Der Wunsch, Komponist zu werden, wuchs, als der 15-jährige Elliott in der Carnegie Hall die New Yorker Premiere von Igor Strawinskys Le Sacre du Printemps mit dem Boston Symphony Orchestra miterlebte. "Ich begann mit der Musik sozusagen vom falschen Ende her, denn ich lernte zunächst moderne Musik kennen, und es sollte Jahre dauern, bis ich auch Beethoven erträglich fand. Heute sehe ich das natürlich anders, aber ich würde noch immer sagen, dass mich ein sehr gutes modernes Stück mehr interessiert, als irgendein altes Werk", sagte er im Kollegengespräch mit dem Komponisten Frank J. Oteri.

In Harvard studierte Carter zunächst Englische Literatur, Griechisch, Philosophie und nebenbei Musik, unter anderem bei Gustav Holst; er spielte Klavier und Oboe und sang im Harvard Glee Club, dem Universitätschor. "Eigentlich sollte Musik mein Hauptfach sein, doch als ich zum ersten Mal einen Kurs in Harmonielehre besuchte, stellte ich fest, dass ich rein gar nichts darüber wusste", erzählte er Oteri.

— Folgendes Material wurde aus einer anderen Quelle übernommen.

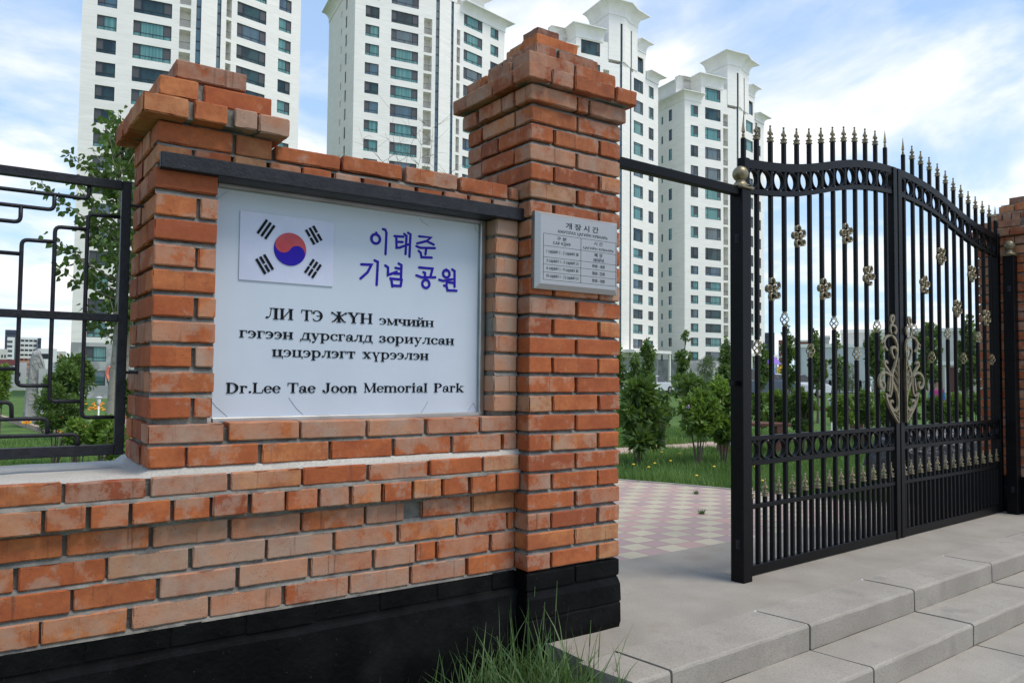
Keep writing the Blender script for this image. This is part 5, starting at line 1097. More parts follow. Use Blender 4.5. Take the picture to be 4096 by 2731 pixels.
def pent(dz, vis):
    z = [4.55+2.85*k+dz for k in range(6)]+[21.9+dz, 25.1+dz, 29.3+dz, 33.5+dz, 37.6+dz, 41.75+dz, 45.9+dz, 50.0+dz, 54.15+dz]
    return dict(sills=z, hs=1.7, hw=1.8, zt=24+dz, k=1.37, small=(.0, 1.95), wide=(3.78, 7.93), smallB=(5.2, 7.0), wideB=(.0, 3.25), bal=(8.6, 9.9), bbal=(0, 0), strip=(12.3, 12.82), bS=(-1.25, -.8), aL=-1.55, bR=8.62, balmax=56+dz, amax=56+dz, zA=57.5+dz, zB=57.8+dz, H=58.3+dz, stripTop=65.2+dz, sideturn=90, dz=dz, types=tp, side=[(4.05, 5.1, 1.75), (6.95, 7.55, 1.2)], roof=roof_pent, vis=vis)
k4 = pent(0, (3, 55)); k4['sskip'] = 0
tower('t4', (117.2, 104.5), -8, (134.0, 104.0), 12, k4, 'cream apartment tower at the right with a grey shaded side, above the header bar')
k3 = pent(1.95, (3, 58)); k3['side'] = []
tower('t3', (84.6, 105.4), -9, (101.6, 104.8), 12, k3, 'cream apartment tower directly behind the tall pillar, its stair shaft highest')
# ================================================================== other buildings
random.seed(31)
PALE = mat('pale_plaster', (.60, .59, .54), .9, col2=(.52, .51, .47), ns=.4); GREYW = mat('grey_white_plaster', (.56, .575, .57), .9, col2=(.50, .515, .51), ns=.5); WHITE = mat('white_panel', (.72, .72, .70), .8); SALMON = mat('salmon_panel', (.50, .27, .2), .85)
REDB = mat('red_brick_block', (.30, .10, .065), .9, col2=(.24, .08, .055), ns=2); NAVY = mat('dark_blue_cladding', (.035, .05, .085), .45, col2=(.05, .07, .11), ns=.2); BROWN = mat('brown_cladding', (.12, .035, .03), .7); ROOFR = mat('red_metal_roof', (.38, .10, .10), .6); BEIGE = mat('beige_plaster', (.50, .43, .34), .9)
WINM = mat('far_window_glass', (.03, .05, .06), .08, spec=.9); TEALG = mat('green_tinted_glass', (.03, .10, .10), .08, spec=.9)
def block(name, pl, pr, ytop, d, dep, label, m, cat='building', group=None, zb=None, wins=None, wm=None, turn=0, trim=None, roof=None, wname='window'):
    """a building standing at distance d: pl, pr are where its front corners are seen, ytop its roofline"""
    a = at(pl, ytop, d); b = at(pr, ytop, d*(1+turn)); h = a.z; zb = zb if zb is not None else gz(a.x, a.y)-1.5
    u = Vector((b.x-a.x, b.y-a.y, 0)); L = u.length; ang = math.atan2(u.y, u.x); H = h-zb
    root = empty(name, (a.x, a.y, zb), ang, label, cat, group)
    mb = MB(); mb.box(0, L, 0, dep, 0, H); mb.build('wall', m, root)
    if trim: mb = MB(); mb.box(-.15, L+.15, -.15, dep+.15, H, H+trim); mb.build('parapet', TRIM, root)
    for w_ in wins or []:
        x0, x1, z0, z1 = w_[:4]; mb = MB(); mb.box(L*x0, L*x1, -.06, .1, H*z0, H*z1); fo = mb.build(wname, w_[4] if len(w_) > 4 else FRAME, root)
        if wm is not False: p = MB(); t = min(.08, L*(x1-x0)*.12); p.box(L*x0+t, L*x1-t, -.08, -.02, H*z0+t, H*z1-t); p.build('pane', wm or WINM, fo)
    if roof: mb = MB(); mb.box(-.3, L+.3, -.3, dep+.3, H, H+roof); mb.build('roof', ROOFR, root)
    return root, L, H
def grid(nx, ny, x0, x1, z0, z1, fx=.6, fz=.5): return [(x0+(x1-x0)*(i+.5-fx/2)/nx, x0+(x1-x0)*(i+.5+fx/2)/nx, z0+(z1-z0)*(j+.5-fz/2)/ny, z0+(z1-z0)*(j+.5+fz/2)/ny) for i in range(nx) for j in range(ny)]
# city to the left of the nearest tower
block('glass_tower', 12, 39, 757, 520, 30, 'dark blue glass tower far off at the left', NAVY, 'tower', zb=-8, wins=grid(4, 10, .08, .95, .3, .97, .82, .35), wm=False)
r_, L, H = block('office_block', 17, 34, 774, 400, 12, 'narrow white office wing with banded windows', WHITE, 'office building', zb=-8, wins=[(.02, .72, .30+.085*k, .345+.085*k, WINM) for k in range(8)], wm=False)
r_, L, H = block('office_block', 46, 87, 775, 410, 14, 'broad white office block with dark window bands over salmon panels', WHITE, 'office building', zb=-8, wins=[q for q in grid(4, 8, .03, .97, .28, .99, .8, .38)], wm=False)
mb = MB(); mb.box(-.06, L*.99, -.03, .2, H*.26, H*.62); mb.build('salmon_band', SALMON, r_)
block('glass_block', 34, 42, 774, 405, 12, 'green tinted glass strip between the two white office wings', TEALG, 'building', zb=-8); block('glass_block', 87, 95, 776, 408, 12, 'dark glass end bay at the right of the broad white office block', NAVY, 'building', zb=-8, wins=grid(2, 7, .1, .9, .2, .97, .7, .6), wm=False)
block('housing_block', -6, 18, 801, 330, 12, 'pale housing block at the left edge with a red balcony column', PALE, 'housing block', 'far housing blocks', zb=-8, wins=grid(3, 5, .05, .9, .2, .92, .5, .45), wm=False)
block('housing_block', 118, 152, 806, 330, 12, 'pale housing block against the hills beside the nearest tower', PALE, 'housing block', 'far housing blocks', zb=-8, wins=grid(6, 5, .02, .98, .15, .95, .55, .45)+[(.2, .3, .1, .95, SALMON), (.55, .65, .1, .95, SALMON)], wm=False)
block('flat_roof_hall', 88, 131, 800, 260, 10, 'long flat roofed hall with a dark eave behind the stone', WHITE, 'building', zb=-7, wins=[(.0, .7, .80, .90)], wm=False)
block('low_house', -4, 30, 838, 150, 8, 'low white house with a red metal roof', WHITE, 'house', zb=-6, wins=grid(5, 1, .1, .9, .62, .85, .4, .8), wm=False, roof=.9)
block('low_house', 30, 62, 832, 160, 8, 'low white house with two small dark windows beside the stone', WHITE, 'house', zb=-6, wins=[(.42, .56, .72, .80), (.42, .56, .55, .63)], wm=False)
block('low_house', 118, 150, 832, 150, 8, 'low white outbuilding half hidden by shrubs below the nearest tower', WHITE, 'house', zb=-6)
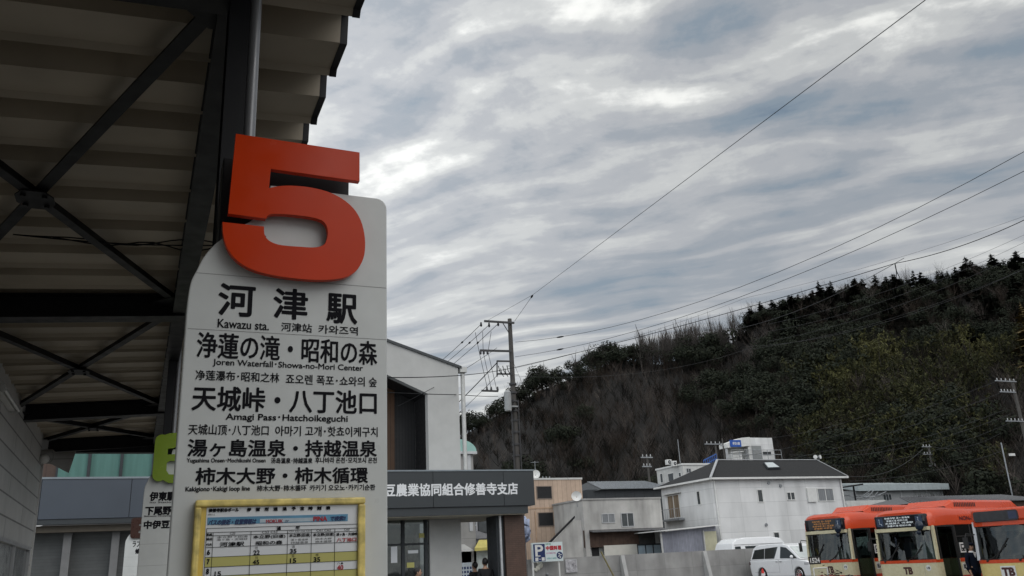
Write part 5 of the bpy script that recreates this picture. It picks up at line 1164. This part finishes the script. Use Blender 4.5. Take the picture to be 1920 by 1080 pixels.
MB().add([(wsp[0][0] + .03, -.70, wsp[0][1]), (wsp[0][0] + .03, .70, wsp[0][1]), (wsp[1][0] + .03, .82, wsp[1][1]), (wsp[1][0] + .03, -.82, wsp[1][1])], [(0, 1, 2, 3)]).build('windscreen', G_car, ml, fix=False)
wheelset(ml, (.98, 3.93), .90, .33, None)
m_ = MB()
for x in (.98, 3.93):
    for s_ in (-1, 1): m_.tube([(x, s_ * .68, .36), (x, s_ * .45, .36)], .42, 14)
m_.build('wheel_well', M_dark, ml)
for s_ in (-1, 1):
    m_ = MB(); m_.ball((3.62, s_ * 1.0, 1.22), .12, 10, 8, (.7, .8, .75)); m_.build('mirror', M_carw, ml)
    m_ = MB(); m_.box(2.22, 2.40, s_ * .918, s_ * .94, .98, 1.01); m_.box(2.52, 2.70, s_ * .918, s_ * .94, .98, 1.01); m_.build('door_handle', M_chrome, ml)
    m_ = MB()
    for x in (2.45, 3.48): m_.box(x, x + .012, s_ * .916, s_ * .9185, .42, 1.09)
    m_.box(.4, 2.45, s_ * .916, s_ * .9185, .46, .47); m_.build('door_gap', mat('gap_grey', (.2, .2, .21), .6), ml)
    m_ = MB(); m_.box(4.40, 4.74, s_ * .60, s_ * .925, .80, .94); m_.build('headlight', M_lens, ml, bevel=.03)
    m_ = MB(); m_.box(-.015, .10, s_ * .72, s_ * .925, .86, 1.02); m_.build('tail_light', mat('tail_lamp', (.12, .08, .09), .2), ml)
B(4.80, 4.88, -.5, .5, .55, .78).build('grille', M_chrome, ml)
q = PD(1337, 1030, 50)
lv = thing('long_van', 'long white high roofed van half hidden behind the concrete wall', 'van', (q.x, YW + 1.6, 0), R_(3))
b_l = [(0, .3), (0.0, 1.0), (.10, 1.36), (5.15, 1.36), (5.3, 1.0), (5.3, .3)]
MB().prism(b_l, -.88, .88, 'y').build('body', M_carw, lv, bevel=.05)
zz = PY(1395, 1008, YW + 1.0)[1]; L_ = PY(1452, 1015, YW + .9)[0] - PY(1338, 1015, YW + .9)[0]
gl_ = [(.1, 1.355), (.42, zz - .28), (.85, zz - .06), (1.6, zz), (4.0, zz), (4.9, zz - .10), (5.2, zz - .35), (5.25, 1.355)]
n = len(gl_); m_ = MB(); vs = [(x, -tumb(z, 1.355, zz, .87, .70), z) for x, z in gl_] + [(x, tumb(z, 1.355, zz, .87, .70), z) for x, z in gl_]
m_.add(vs, [tuple(range(n)), tuple(range(2 * n - 1, n - 1, -1))] + [(i, i + n, (i + 1) % n + n, (i + 1) % n) for i in range(n)]); m_.build('roof', M_carw, lv, bevel=.05)
zc_ = 1.36 + (zz - 1.36) * .52
side_panes(lv, [[(.35, 1.40), (1.05, 1.40), (1.05, zc_), (.55, zc_)], [(1.45, 1.40), (2.7, 1.40), (2.7, zc_), (1.45, zc_)], [(2.95, 1.40), (4.1, 1.40), (4.1, zc_), (2.95, zc_)], [(4.3, 1.40), (5.05, 1.40), (4.95, zc_), (4.3, zc_)]], 1.355, zz, .87, .70, G_car)
m_ = MB(); m_.box(.5, 5.0, -.80, -.785, zc_ + .08, zc_ + .10); m_.build('drip_rail', MATS['gap_grey'], lv)
wheelset(lv, (.9, 4.2), .86, .31, None)
lv.scale = (L_ / 5.3, 1, 1)
q = PD(1431, 1078, 44.5)
co = thing('traffic_cone', 'red traffic cone with a white band by the rear wheel of the white minivan', 'traffic cone', (q.x, q.y, -.02))
m_ = MB(); m_.tube([(0, 0, .03), (0, 0, .70)], [.16, .035], 16); m_.build('body', M_cone, co); m_ = MB(); m_.tube([(0, 0, .34), (0, 0, .46)], [.108, .084], 16, cap=False); m_.build('reflective_band', M_white, co); B(-.2, .2, -.2, .2, 0, .03).build('base', M_rubber, co)
fl = [(1528, 857), (1536, 857)]
y_ = 49
for i, (px, py) in enumerate(fl):
    x, z = PY(px, py, y_); o = thing('floodlight', ['left of the two round floodlights above the right end of the black house roof', 'right of the two round floodlights above the right end of the black house roof'][i], 'floodlight', (x, y_, z), R_(-25 + 40 * i))
    MB().tube([(0, .1, 0), (0, -.02, 0), (0, -.10, 0)], [.08, .14, .17], 12).build('head', M_galv, o); MB().tube([(0, -.112, 0), (0, -.101, 0)], .15, 12).build('lens', M_white, o); MB().tube([(0, .05, 0), (0, .05, -1.0)], .03, 6).build('stem', M_galv, o)
# ------------------------------------------------------------------ utility poles
YP = 34.06
up = thing('utility_pole', 'tall concrete utility pole with crossarms and a grey transformer rising behind the dark fascia', 'utility pole', (0, 0, 0))
xp, zp = PY(955.5, 598, YP); xb_ = PY(968, 880, YP)[0]
MB().tube([(xp + (xb_ - xp) * 0, YP, -.1), (xp, YP, 6), (xp, YP, zp)], [.17, .145, .10], 12).build('shaft', M_pole, up)
sl_ = MB()
for z in [PY(960, p, YP)[1] for p in (722, 738, 754, 772, 790, 812, 835, 856)]: sl_.tube([(xp, YP, z), (xp, YP, z + .09)], .185, 12)
for k in range(14): z = 5.2 + k * .42; sl_.tube([(xp - .3 if k % 2 else xp + .3, YP - .02, z), (xp, YP - .02, z)], .014, 5)
for dx in (-.17, .18): sl_.tube([(xp + dx, YP - .1, 0), (xp + dx, YP - .1, 9.0)], .035, 6)
sl_.build('band', M_iron, up)
def arm(px0, py0, px1, py1, w=.09, nm='crossarm'):
    a = PY(px0, py0, YP - .2); b = PY(px1, py1, YP - .2); MB().bar((a[0], YP - .2, a[1]), (b[0], YP - .2, b[1]), w, w).build(nm, M_iron, up); return a, b
arm(908, 602, 964, 605.5); arm(900, 657, 958, 658.5); arm(932, 677, 958, 677.5, .07); arm(933, 701, 960, 701.5, .07); arm(903, 732.5, 934, 733.5, .08)
m_ = MB(); a = PY(932, 676, YP - .2); b = PY(932, 706, YP - .2); m_.bar((a[0], YP - .2, a[1]), (b[0], YP - .2, b[1]), .05, .05); a = PY(943, 606, YP - .2); b = PY(955, 622, YP - .2); m_.bar((a[0], YP - .2, a[1]), (b[0], YP - .1, b[1]), .03, .03)
m_.build('arm_brace', M_iron, up)
for px, py in ((902, 608), (917, 609), (934, 607), (901, 660), (907, 660), (914, 660), (913, 729), (921, 729), (933, 729)):
    x, z = PY(px, py, YP - .2); m_ = MB(); m_.tube([(x, YP - .2, z - .12), (x, YP - .2, z - .06), (x, YP - .2, z), (x, YP - .2, z + .1)], [.03, .06, .05, .035], 8); m_.build('insulator', M_steel if py < 650 else M_iron, up)
tr = MB(); a = PY(943.5, 738, YP - .3); b = PY(955, 772, YP - .3); xm = (a[0] + b[0]) / 2; r = (b[0] - a[0]) / 2 + .03
tr.tube([(xm, YP - .5, b[1]), (xm, YP - .5, a[1])], r, 14); tr.tube([(xm, YP - .5, a[1]), (xm, YP - .5, a[1] + .12)], [r * 1.05, r * .6], 14); tr.box(xm, xp, YP - .5, YP, b[1] + .2, b[1] + .26); tr.build('transformer', mat('transformer_grey', (.33, .34, .34), .5), up)
jm = MB()
for p0, p1, p2 in (((891, 623), (898, 658), (914, 729)), ((905, 622), (906, 660), (921, 729)), ((921, 622), (915, 660), (931, 729))):
    pts = [Vector((PY(*p, YP - .2)[0], YP - .2, PY(*p, YP - .2)[1])) for p in (p0, p1, p2)]; jm.tube(pts, .012, 5)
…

Nur Noten, die etwas bedeuten

Im Jahr 1932 schloss er die Universität ab, ging nach Paris und nahm Unterricht bei Nadia Boulanger an der French Music School for Americans. Der exklusive Kreis, der sich eingehend mit dem französischen Neoklassizismus und dem Werk Strawinskys beschäftigte, prägte Carters erste kompositorische Arbeiten. "Bei Boulanger lernte ich den Glauben an die Noten", sagte er später der ZEIT , " man schrieb keine Noten, die nichts bedeuten". 1935 kehrte er als Doktor der Musik in die Vereinigten Staaten zurück.

Der neoklassizistische Duktus seiner frühen Kompositionen stimmte ihn bald unzufrieden. Während der Kriegsjahre hatte er für die amerikanische Propagandabehörde gearbeitet, dann an verschiedenen Hochschulen gelehrt, unter anderem in Yale. Er hatte die Bildhauerin Helen Frost-Jones geheiratet, war Vater eines Sohns geworden und hatte sich im Greenwich Village eine Wohnung gekauft, in der er bis zu seinem Tod leben sollte. Doch Ende der 1940er Jahre wurde es Zeit für eine tiefgreifende künstlerische Veränderung. Sein erstes Streichquartett aus dem Jahr 1950 entstand in der Wüste Arizonas, es markiert einen Wendepunkt in seinem Schaffen, das sich von nun an einem radikaleren, atonaleren, vielschichtigeren Stil zuwandte.